Estou à vontade para criticar toda esta canzoada pois sempre
achei que os estímulos ao consumo do programa do PS, modificado para ser
apoiado à esquerda, devem limitar o seu papel a um processo de transição que a
viragem política e de orientações macroeconómicas sempre implica. É de facto
possível robustecer o mercado interno de modo a permitir uma maior resistência a
choques de procura externa que, como está a Europa e o mundo, tenderão a intensificar-se,
apesar das contratendências da descida do preço do petróleo. Mas numa economia
como a portuguesa, de pequena dimensão e sem possibilidade de ascender a rendimentos
per capita do tipo Suiça ou Noruega, em que a pequena dimensão física não impede
a maior dimensão económica dos respetivos mercados internos, esse robustecimento
tem limites e não pode ser do tipo “one
shot” e já está. Tem de ser gradual. Para além disso, é muito discutível
que o processo de intensificação da mudança estrutural do perfil de
especialização produtiva da economia portuguesa possa ser atingido a partir do
mercado interno. Direi mesmo que não. Esse processo exige escala, consumidores
exigentes e procura intensiva em conhecimento, que só os mercados externos (e
nem todos) estarão em condições de assegurar.

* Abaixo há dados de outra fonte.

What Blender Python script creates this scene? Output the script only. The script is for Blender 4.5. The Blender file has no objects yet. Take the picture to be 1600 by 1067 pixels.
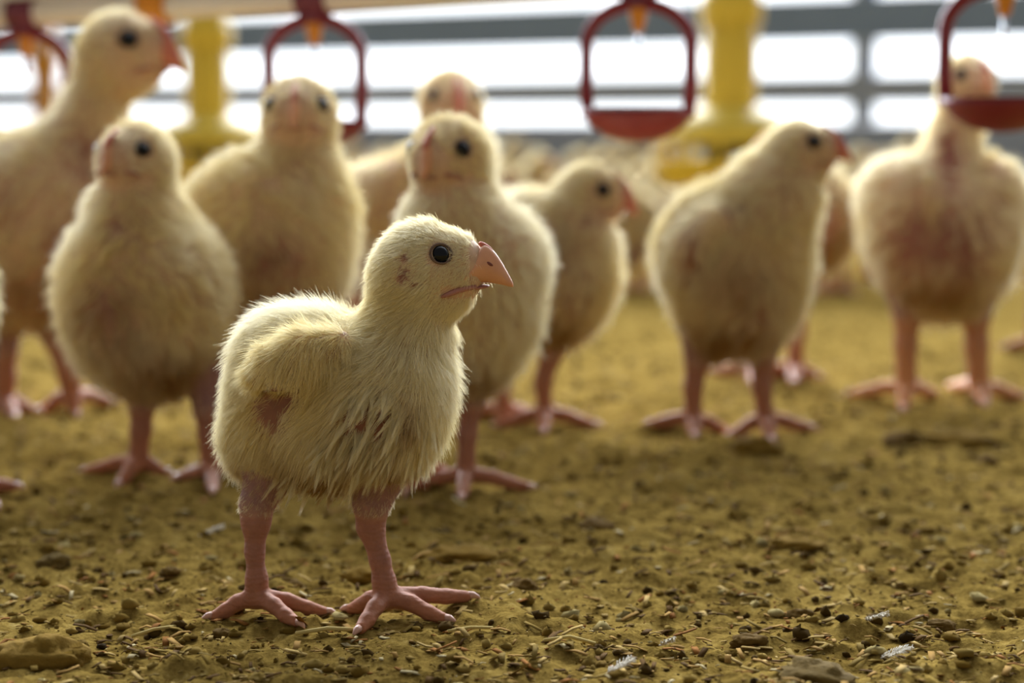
import bpy, math, random
import numpy as np
from mathutils import Vector, kdtree

# ------------------------------------------------------------------ camera, world, sun, exposure
SC = bpy.context.scene
COL = SC.collection
F_PX, HZ, CAM_H = 3000.0, 200.0, 0.25
PITCH = math.atan((533.5 - HZ) / F_PX)
FOCUS = 0.945

cam_d = bpy.data.cameras.new('camera')
cam = bpy.data.objects.new('camera', cam_d)
COL.objects.link(cam)
cam.location = (0, 0, CAM_H)
cam.rotation_euler = (math.pi / 2 - PITCH, 0, 0)
cam_d.sensor_width = 36.0
cam_d.lens = F_PX / 1600 * 36.0
cam_d.clip_start = 0.05
cam_d.dof.use_dof = True
cam_d.dof.focus_distance = FOCUS
cam_d.dof.aperture_fstop = 4.6
SC.camera = cam

SC.view_settings.view_transform = 'Standard'
SC.view_settings.look = 'None'
SC.view_settings.gamma = 1.0
SC.view_settings.use_curve_mapping = False
SC.view_settings.exposure = 0.0

world = bpy.data.worlds.new('daylight')
SC.world = world
world.use_nodes = True
wt = world.node_tree
wt.nodes.clear()
w_out = wt.nodes.new('ShaderNodeOutputWorld')
w_bg = wt.nodes.new('ShaderNodeBackground')
w_tc = wt.nodes.new('ShaderNodeTexCoord')
w_sep = wt.nodes.new('ShaderNodeSeparateXYZ')
w_ramp = wt.nodes.new('ShaderNodeValToRGB')     # bright open side of the shed (+Y), dim interior behind the camera
w_map = wt.nodes.new('ShaderNodeMapRange')
w_map.inputs['From Min'].default_value = -1
w_map.inputs['From Max'].default_value = 1
wt.links.new(w_tc.outputs['Generated'], w_sep.inputs[0])
wt.links.new(w_sep.outputs['Y'], w_map.inputs['Value'])
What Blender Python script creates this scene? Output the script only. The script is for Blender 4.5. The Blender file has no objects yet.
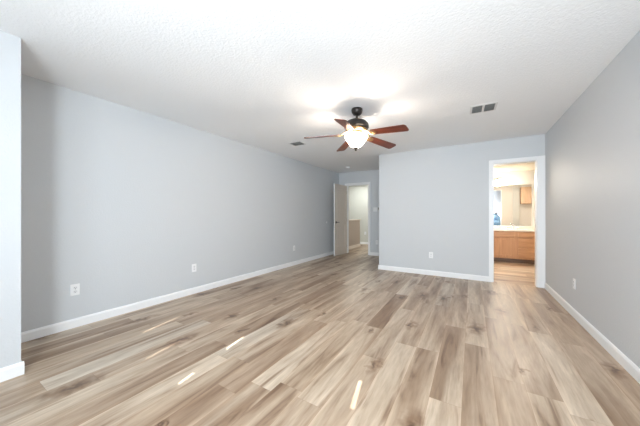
import bpy, bmesh, math, random
from mathutils import Vector, Matrix
random.seed(7)
S = bpy.context.scene
C = bpy.context.collection
R = math.radians

# ------------------------------------------------------------------ camera
cam_d = bpy.data.cameras.new('camera')
cam = bpy.data.objects.new('camera', cam_d)
C.objects.link(cam)
cam.location = (0, 0, 1.157)
cam.rotation_euler = (R(90), 0, math.atan2(151.5, 251.6))
cam_d.sensor_width = 36.0
cam_d.lens = 251.6 / 640 * 36.0
cam_d.shift_y = 2.0 / 640
cam_d.clip_start = 0.02
S.camera = cam

# ------------------------------------------------------------------ world, sun, daylight and fill, exposure
W = bpy.data.worlds.new('world')
S.world = W
W.use_nodes = True
W.node_tree.nodes['Background'].inputs[0].default_value = (0.75, 0.87, 1.0, 1)
W.node_tree.nodes['Background'].inputs[1].default_value = 1.0


def area(name, loc, rot, sx, sy, power, col, spread=180):
    d = bpy.data.lights.new(name, 'AREA')
    d.shape = 'RECTANGLE'
    d.size, d.size_y, d.energy, d.color = sx, sy, power, col
    d.spread = R(spread)
    o = bpy.data.objects.new(name, d)
    C.objects.link(o)
    o.location, o.rotation_euler = loc, rot
    return o


def point(name, loc, power, col, r=0.03):
    d = bpy.data.lights.new(name, 'POINT')
    d.energy, d.color, d.shadow_soft_size = power, col, r
    o = bpy.data.objects.new(name, d)
    C.objects.link(o)
    o.location = loc
    return o


SUN_K, SUN_T = -0.2, 0.55            # sideways and downward travel of the sun per metre along +Y
sd = bpy.data.lights.new('sun', 'SUN')
sd.energy, sd.angle, sd.color = 9.0, R(0.15), (1.0, 0.96, 0.9)
sun = bpy.data.objects.new('sun', sd)
C.objects.link(sun)
sun.location = (1.5, -6, 5)
sun.rotation_euler = Vector((SUN_K, 1, -SUN_T)).to_track_quat('-Z', 'Y').to_euler()

# area lamps stand in for daylight at unseen rear windows; hall, bath fills added
area('daylight_window', (0.46, -1.20, 1.30), (R(91), 0, R(24)), 0.70, 1.0, 47, (0.84, 0.93, 1.0), 150)
area('daylight_shutters', (-0.65, -1.16, 1.35), (R(95), 0, R(6)), 1.1, 0.85, 17, (0.84, 0.93, 1.0), 130)
area('hall_fill', (-3.3, 8.6, 2.40), (0, 0, 0), 1.8, 0.8, 19, (0.97, 1.0, 0.96))  # added overhead fill with no fixture, brightens the hall
area('bath_fill', (0.9, 6.4, 2.25), (0, 0, 0), 0.35, 0.35, 9, (1.0, 0.95, 0.88))  # added fill with no fixture, makes the gaps between vanity fronts cast shadows
S.view_settings.view_transform = 'Standard'
S.view_settings.look = 'None'
S.view_settings.gamma = 1.0
S.view_settings.use_curve_mapping = False
S.view_settings.exposure = 1.1


# ------------------------------------------------------------------ materials
def mat(name, col, rough=0.5, metal=0.0, spec=0.5, emit=None, es=0.0, trans=0.0, alpha=1.0):
    m = bpy.data.materials.new(name)
    m.use_nodes = True
    b = m.node_tree.nodes['Principled BSDF']
    b.inputs['Base Color'].default_value = (*col, 1)
    b.inputs['Roughness'].default_value = rough
    b.inputs['Metallic'].default_value = metal
    b.inputs['Specular IOR Level'].default_value = spec
    b.inputs['Transmission Weight'].default_value = trans
    if emit:
        b.inputs['Emission Color'].default_value = (*emit, 1)
        b.inputs['Emission Strength'].default_value = es
    return m


def N(nt, t, **k):
    n = nt.nodes.new(t)
    for a, v in k.items():
        setattr(n, a, v)
    return n


def bump(m, scale, strength, dist, detail=2.0, kind='noise', rough=0.5):
    nt = m.node_tree
    b = nt.nodes['Principled BSDF']
    tc = N(nt, 'ShaderNodeTexCoord')
    if kind == 'noise':
        t = N(nt, 'ShaderNodeTexNoise')
        t.inputs['Scale'].default_value = scale
        t.inputs['Detail'].default_value = detail
        t.inputs['Roughness'].default_value = rough
        out = t.outputs['Fac']
    else:
        t = N(nt, 'ShaderNodeTexVoronoi')
        t.inputs['Scale'].default_value = scale
        out = t.outputs['Distance']
    nt.links.new(tc.outputs['Object'], t.inputs['Vector'])
    bp = N(nt, 'ShaderNodeBump')
    bp.inputs['Strength'].default_value = strength
    bp.inputs['Distance'].default_value = dist
    nt.links.new(out, bp.inputs['Height'])
    nt.links.new(bp.outputs['Normal'], b.inputs['Normal'])
    return m


M = {}
M['wall'] = bump(mat('wall_paint', (0.64, 0.665, 0.688), 0.55, spec=0.35), 70, 0.35, 0.004)
M['ceiling'] = bump(mat('ceiling_texture', (0.925, 0.945, 0.965), 0.9, spec=0.1), 55, 0.6, 0.008, 3.0, rough=0.6)
M['trim'] = mat('trim_paint', (0.91, 0.92, 0.93), 0.35)
M['door'] = mat('door_white_shaded', (0.66, 0.59, 0.52), 0.4)  # white door darkened to taupe: its shade is put into the colour
M['door_edge'] = mat('door_white_lit', (0.86, 0.86, 0.86), 0.4)  # same door white as lit, without the shade in the leaf colour
M['hall'] = bump(mat('hall_paint', (0.60, 0.60, 0.555), 0.6, spec=0.3), 70, 0.3, 0.004)
M['half_wall'] = bump(mat('half_wall_paint', (0.55, 0.45, 0.375), 0.6, spec=0.3), 70, 0.3, 0.004)
M['hall_trim'] = mat('hall_trim_paint', (0.85, 0.76, 0.66), 0.4)
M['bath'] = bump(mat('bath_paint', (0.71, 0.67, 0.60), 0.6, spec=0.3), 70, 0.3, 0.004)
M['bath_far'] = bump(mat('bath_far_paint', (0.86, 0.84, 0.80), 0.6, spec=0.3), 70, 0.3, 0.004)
M['bath_ceiling'] = bump(mat('bath_ceiling_texture', (0.72, 0.66, 0.55), 0.9, spec=0.1), 30, 0.9, 0.012, 3.0)
M['plate'] = mat('outlet_plastic', (0.90, 0.91, 0.92), 0.3)
M['slot'] = mat('slot_dark', (0.10, 0.10, 0.10), 0.5)
M['recept'] = mat('receptacle_plastic', (0.82, 0.83, 0.85), 0.35)
M['bronze'] = mat('oil_rubbed_bronze', (0.032, 0.027, 0.025), 0.32, metal=0.55)
M['antique'] = mat('antique_bronze', (0.42, 0.27, 0.14), 0.33, metal=0.85)
M['lever'] = mat('lever_nickel', (0.12, 0.11, 0.10), 0.35, metal=0.8)
M['chrome'] = mat('chrome', (0.75, 0.76, 0.78), 0.12, metal=1.0)
M['nickel'] = mat('dark_nickel', (0.22, 0.21, 0.21), 0.35, metal=0.8)
M['vent'] = mat('vent_enamel', (0.74, 0.75, 0.75), 0.45)
M['vent_dark'] = mat('vent_duct', (0.22, 0.22, 0.22), 0.8)
M['vent_grey'] = mat('vent_blade', (0.36, 0.37, 0.36), 0.5)
M['counter'] = mat('cultured_marble', (0.88, 0.82, 0.74), 0.2)
M['mirror'] = mat('mirror_silver', (0.92, 0.92, 0.92), 0.01, metal=1.0)
M['shade'] = mat('sun_block_cloth', (0.8, 0.8, 0.8), 0.8)
M['jug'] = mat('jug_plastic', (0.30, 0.55, 0.86), 0.18, trans=0.45)
M['jug_base'] = mat('jug_base_plastic', (0.82, 0.86, 0.90), 0.3)
M['jug_cap'] = mat('jug_cap_plastic', (0.34, 0.38, 0.48), 0.4)
M['bulb'] = mat('vanity_glass', (1, 0.97, 0.92), 0.4, emit=(1.0, 0.86, 0.66), es=9.0)
M['lamp_on'] = mat('lamp_lens', (1, 0.95, 0.85), 0.4, emit=(1.0, 0.80, 0.55), es=8.0)


def bowl_glass():
    m = bpy.data.materials.new('frosted_bowl_glass')
    m.use_nodes = True
    nt = m.node_tree
    nt.nodes.clear()
    out = N(nt, 'ShaderNodeOutputMaterial')
    tr = N(nt, 'ShaderNodeBsdfTranslucent')
    df = N(nt, 'ShaderNodeBsdfDiffuse')
    em = N(nt, 'ShaderNodeEmission')
    tr.inputs[0].default_value = (1, 0.93, 0.82, 1)
    df.inputs[0].default_value = (0.9, 0.87, 0.82, 1)
    em.inputs[0].default_value = (1.0, 0.84, 0.66, 1)
    em.inputs[1].default_value = 6.0
    mx = N(nt, 'ShaderNodeMixShader')
    ad = N(nt, 'ShaderNodeAddShader')
    nt.links.new(tr.outputs[0], mx.inputs[1])
    nt.links.new(df.outputs[0], mx.inputs[2])
    nt.links.new(mx.outputs[0], ad.inputs[0])
    nt.links.new(em.outputs[0], ad.inputs[1])
    tp = N(nt, 'ShaderNodeBsdfTransparent')       # the frosting lets part of the bulbs' light straight through
    tp.inputs[0].default_value = (1, 0.95, 0.88, 1)
    m2 = N(nt, 'ShaderNodeMixShader')
    m2.inputs[0].default_value = 0.5
    nt.links.new(ad.outputs[0], m2.inputs[1])
    nt.links.new(tp.outputs[0], m2.inputs[2])
    nt.links.new(m2.outputs[0], out.inputs[0])
    return m


M['bowl'] = bowl_glass()


def clear_glass():
    m = bpy.data.materials.new('window_glass')
    m.use_nodes = True
    nt = m.node_tree
    nt.nodes.clear()
    out = N(nt, 'ShaderNodeOutputMaterial')
    tp = N(nt, 'ShaderNodeBsdfTransparent')
    gl = N(nt, 'ShaderNodeBsdfGlossy')
    gl.inputs['Roughness'].default_value = 0.02
    mx = N(nt, 'ShaderNodeMixShader')
    mx.inputs[0].default_value = 0.06
    nt.links.new(tp.outputs[0], mx.inputs[1])
    nt.links.new(gl.outputs[0], mx.inputs[2])
    nt.links.new(mx.outputs[0], out.inputs[0])
    return m


M['glass'] = clear_glass()


def wood(name, c1, c2, axis='X', rough=0.4, scale=6.0, spec=0.5):
    """grain running along one axis"""
    m = mat(name, c1, rough, spec=spec)
    nt = m.node_tree
    b = nt.nodes['Principled BSDF']
    tc = N(nt, 'ShaderNodeTexCoord')
    mp = N(nt, 'ShaderNodeMapping')
    sc = [scale * 5] * 3
    sc['XYZ'.index(axis)] = scale * 0.35
    mp.inputs['Scale'].default_value = sc
    t = N(nt, 'ShaderNodeTexNoise')
    t.inputs['Scale'].default_value = 1.0
    t.inputs['Detail'].default_value = 6
    t.inputs['Distortion'].default_value = 0.6
    r = N(nt, 'ShaderNodeValToRGB')
    r.color_ramp.elements[0].position = 0.35
    r.color_ramp.elements[1].position = 0.68
    r.color_ramp.elements[0].color = (*c2, 1)
    r.color_ramp.elements[1].color = (*c1, 1)
    nt.links.new(tc.outputs['Object'], mp.inputs[0])
    nt.links.new(mp.outputs[0], t.inputs[0])
    nt.links.new(t.outputs['Fac'], r.inputs[0])
    nt.links.new(r.outputs[0], b.inputs['Base Color'])
    return m


M['oak_v'] = wood('oak_vertical', (0.60, 0.33, 0.17), (0.49, 0.25, 0.12), 'Z')
M['oak_h'] = wood('oak_horizontal', (0.60, 0.33, 0.17), (0.49, 0.25, 0.12), 'X')
M['maple'] = wood('maple_panel', (0.74, 0.52, 0.35), (0.66, 0.44, 0.28), 'Z', 0.25)
M['oak_dark'] = wood('oak_shadow_kick', (0.20, 0.12, 0.08), (0.14, 0.08, 0.05), 'X')
M['cherry'] = wood('cherry_blade', (0.21, 0.042, 0.016), (0.10, 0.020, 0.009), 'X', 0.32, 5.0)


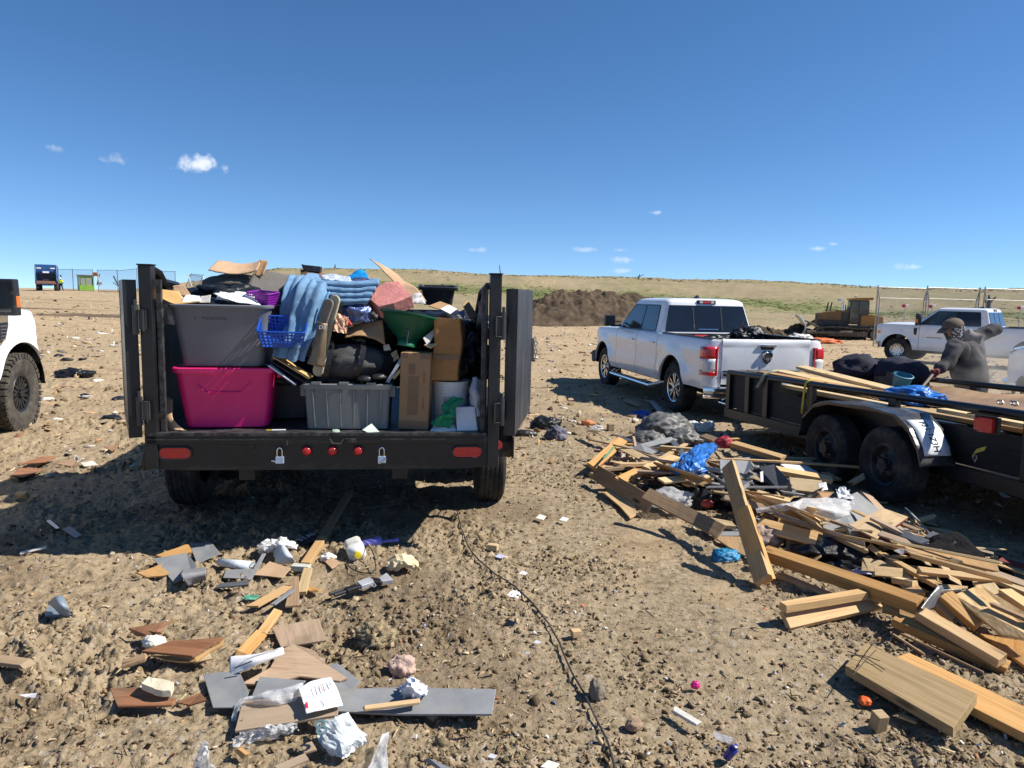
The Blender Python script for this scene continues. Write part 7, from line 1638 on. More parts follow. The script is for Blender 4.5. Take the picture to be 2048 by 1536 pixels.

Por isso a situação é madastra e absurda. A viabilidade
de uma alternativa às teses europeias da austeridade como fator de crescimento económico
é paradoxalmente penalizada pelo efeito negativo que essas mesmas teses têm provocado
na dinâmica da procura mundial e especialmente da europeia. E já não falo nos
fardos que continuam aí na banca: vejam-se os prejuízos da Caixa Geral de Depósitos
sem aparente serviço público e o lio em que o BPI está metido na sua tentativa
de se purificar destacando-se dos assuntos africanos.
Entendo por isso que o orçamento em apresentação terá
exagerado a possibilidade dos estímulos ao consumo poderem condicionar favoravelmente
o crescimento económico, ou o que é praticamente a mesma coisa terão
subavaliado a influência castrante do crescimento económico que a situação
mundial, em que os laivos deflacionários não desapareceram, tenderá a provocar.
Pacheco Pereira interrogava-se ontem no Quadratura se o
orçamento não deveria ser menos ambíguo e apostar mais decisiva e claramente em
mudanças mais fortes e simultaneamente menos extensas. Ao mesmo tempo, denunciava
o que para ele é uma má compreensão por parte dos três partidos subscritores do
acordo parlamentar da importância histórica do que foi conseguido, tanto mais
relevante quanto mais prolongado for o tempo em que esteja em vigor. A clareza
das escolhas públicas é de facto para mim a melhor forma de marcar a diferença.
Uma nota final para sublinhar aqui de novo a pobreza franciscana
do comentário económico em Portugal. Com exceção de Francisco Louçã, que o
destacou bem no seu blogue no Público, toda a gente se referiu sem a mínima
hesitação conceptual ao conceito de défice estrutural, como se tratasse de uma
categoria económica perfeitamente estabilizada e sem qualquer espécie de mácula
potencial. Não, não é assim. O cálculo do défice estrutural depende fortemente
da construção estatística do chamado produto potencial da economia e do associado
“output gap”, ou seja a diferença entre o produto máximo potencial da economia
e o produto que a economia está atualmente a atingir. Fica para outra ocasião
falar-vos aqui de mudanças metodológicas que os serviços da Comissão Europeia têm
vindo a introduzir nestas construções estatísticas e econométricas. Incluir no Tratado
Orçamental um indicador que pode a todo o momento ser alterado na sequência de
inovações metodológicas não lembraria ao careca, como diria o nosso novo Presidente.
O problema é que o careca, além de o ser, é mal-intencionado e tem agenda própria
democraticamente não escrutinada. Para mal das nossas penas e agruras.